Consider digging a hole.

How many people with shovels would it take to dig an Olympic size swimming pool? I would be the answer is many and it would take a number of days.

Let us consider how two people with backhoes could do it. My guess is they could get it done in a day.

We have cranes, equipment in factories, and other physical items that accelerate tasks. Have you used a manual drill? Of course not. We have power tools.

All of this sped up transportation, manufacturing, and construction. However, it still lags behind, by a large degree, the digital world.

Closing the Gap

For the purpose of this article, we will use the digital world as a baseline 100. When comparing the physical world to that, maybe we are at a 5. This is the spread between the acceleration of the two realms.

This is going to close. The digital is about to be released into the real world, in the form of embedding. To put it simply, the robots are coming.

Naturally, we are never going to see the world of atoms match the digital. A 100 will never be attained.

That said, what will robots push this number to? When comparing economic productivity, i.e. output, it usually takes a new being (a baby) about 2 decades to make a contribution. We also have the manufacturing cycle of one (for the most part) every 9 months.

With robots, the "reproduction" time is much smaller. One scaled, it is likely a new robot will come off the line every minute or so. When coupled with AI, the learning process is simply an updating to the latest software.

This means the learning curve is next to nothing.

Hence, we are likely looking at a baseline of 25 or maybe 30. Naturally, these are just estimates of raw numbers that are immaterial. The point is we can easily see a 5x (or more) in the acceleration of our physical world.

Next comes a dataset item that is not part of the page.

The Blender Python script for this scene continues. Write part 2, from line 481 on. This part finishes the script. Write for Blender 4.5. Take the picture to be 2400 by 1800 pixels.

What does this mean for output? At the same time, what does it mean for society?

If we take this concept and apply it towards 2040, things get very interesting. People like to debate whether we will have AGI, ASI, or some other form of intelligence. That is great for discussion but really matters little for the impact.

Whatever it is called, we are about to embark upon a massive acceleration of both the digital and physical worlds, The latter will always lag the former yet that it about to get a major boost.

By 2030, this will likely be in full swing.